Barneys New York Inc. is winding its way through Chapter 11 and rumors swirl of a restructuring at Forever 21 Inc.
All the while Laguna Beach jewelry company Gorjana & Griffin Inc. is pumping more resources into brick-and-mortar.
Three years ago the accessories firm, branded as Gorjana, bowed its first shop in its hometown. Today, the company counts 11 stores, with Long Beach and Scottsdale, Ariz. on track to open next month.
The $100 million mark in sales is now looming closer than ever before for the privately held firm, Chief Executive Jason Reidel said.
It’s rapid growth for the business, which has some 150 workers companywide. The expansion finally pushed founder Gorjana Reidel and her husband Jason to take on more space in Laguna Beach for the company’s supply chain operations—they are handled about two doors down from where creative functions remain in the original headquarters outpost along Laguna Canyon Road.

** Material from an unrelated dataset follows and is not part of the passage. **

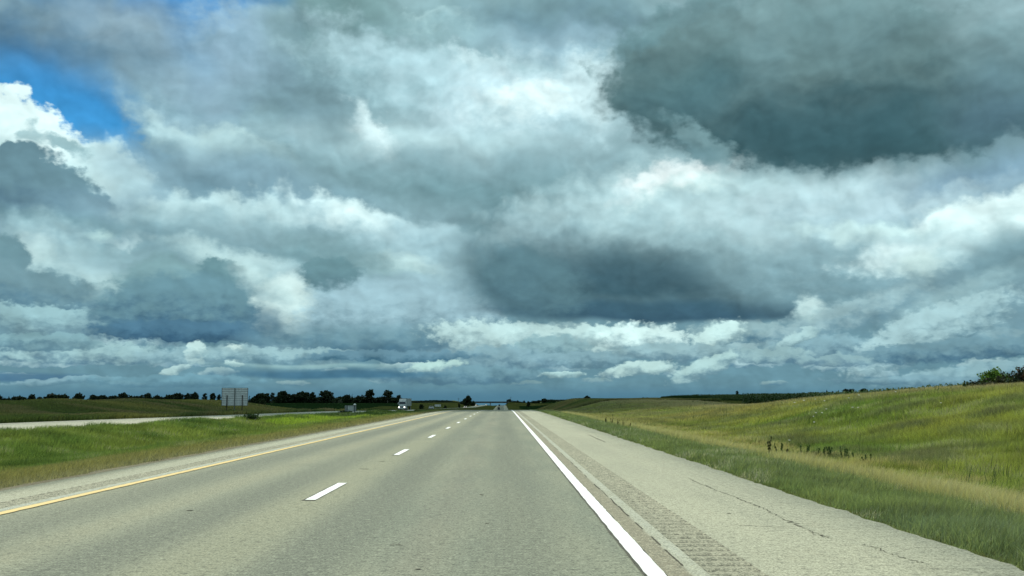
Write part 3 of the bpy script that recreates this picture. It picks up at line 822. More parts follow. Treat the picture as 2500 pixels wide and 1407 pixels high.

“We were bursting at the seams,” Jason Reidel said.
What’s also bursting is the company’s accelerated retail strategy. Five stores opened last year—a Malibu spot that opened last month is its fourth location in L.A., and the latest—and another five will open this year. Reidel only sees the cadence growing with next year possibly bringing an additional seven to 10 doors.
Reidel pointed to more Northern California growth in addition to deals outside of the state, as he ticked off markets such as Seattle, Chicago, and the Miami area.
Still, they’re not pegging themselves to a target growth figure.
“We don’t sit around and say ‘Hey, look, this is the number to get to,’” Reidel said. “My sense is we’re not anywhere near the ceiling on that just based on if you look at other people in the space. I’m just talking domestic retail. We have a lot of French people in the New York store, Asian customers in the [Irvine] Spectrum store, Persian customers coming to the Glendale and Century City stores. So there’s a multitude of ethnicities that we’re seeing purchasing our product. We see a lot of opportunities.”
With the Gorjana online shop servicing only domestic customers now, international will be a key focus next year, Reidel said.
Warby Parker
The company’s story sits on the opposite end of the spectrum to the retail doom-and-gloom coverage of restructures and store closures.
“There was a point where I was like, ‘What are we doing?’” Reidel said of the company’s physical retail expansion amid the broader industry shifts. “The confidence is coming from the fact that the stores are doing really well. That’s a lot of what’s keeping us bullish on retail. Yes the internet is growing. We all shop more online. I think we’ve all felt the Amazon effect, but when you look at the types of products we’re selling, it’s still experiential.”
The company’s price points—most items run from $25 to $110—are attractive enough for people who want to shop for themselves, but also a great place for gift giving, making an attractive pitch to prospective customers, the CEO said.
That’s exactly what happens at Common Thread on 17th Street in Costa Mesa where shoppers “come in for a gift and have a ‘one for you, one for me mentality,’” said shop owner and buyer Steph Clymer.
Common Thread, which also operates a web store, has carried the line for two years and it’s won over regulars, Clymer added.
“Our clients are obsessed with the design, versatility and quality,” Clymer said. “What really sets Gorjana apart is the ability to be so innovative, while offering a price point that allows so many women to enjoy her pieces and build their collection over the years.”
Maintaining wholesale distribution in over 1,000 retailers’ stores such as Nordstrom, Neiman Marcus and Bloomingdale’s keeps the revenue diverse.
“We look at what we consider could be the jewelry version of [designer glasses retailer] Warby Parker,” Reidel said. “Warby Parker’s done a fantastic job at creating an experience. We’re giving someone the experience of having $300, $500 jewelry for $100. Warby Parker just opened their 110th store. I don’t know if that’s on the horizon for us, but I think that we’re just going to keep opening stores as long as we see great opportunities.”
Unlike the eyewear firm, which is venture backed with a reported $1.7 billion valuation, Gorjana maintains its independence as a private company owned by the couple who started the business knocking on the doors of individual retailers and selling at trade shows.
Next Steps?
That’s not to say investment banks and private equity firms haven’t come knocking. They have. The Reidels just aren’t in any rush to bag a bunch of money just to hit numbers.
“To continue to do it privately, it’s more challenging, but this is the thing, too: You have to grow smarter when you don’t take private equity money from somebody,” Reidel said.
“You have to say ‘no’ more than you have to say ‘yes’ because your margin of error—you don’t really have one. For us, we’ve continued to fund it.
“I think at some point it will make sense and I think it will be less about partnering with someone on a monetary perspective and more from a strategic perspective. If I find I’m having to explain to somebody our business and I have to explain retail, then it doesn’t really go anywhere,” he said.
“We like what we do. I’m not getting up and going, ‘Oh my gosh. I wish I was doing something else.’ We’ve put in 15 years. This is supposed to be the fun part.”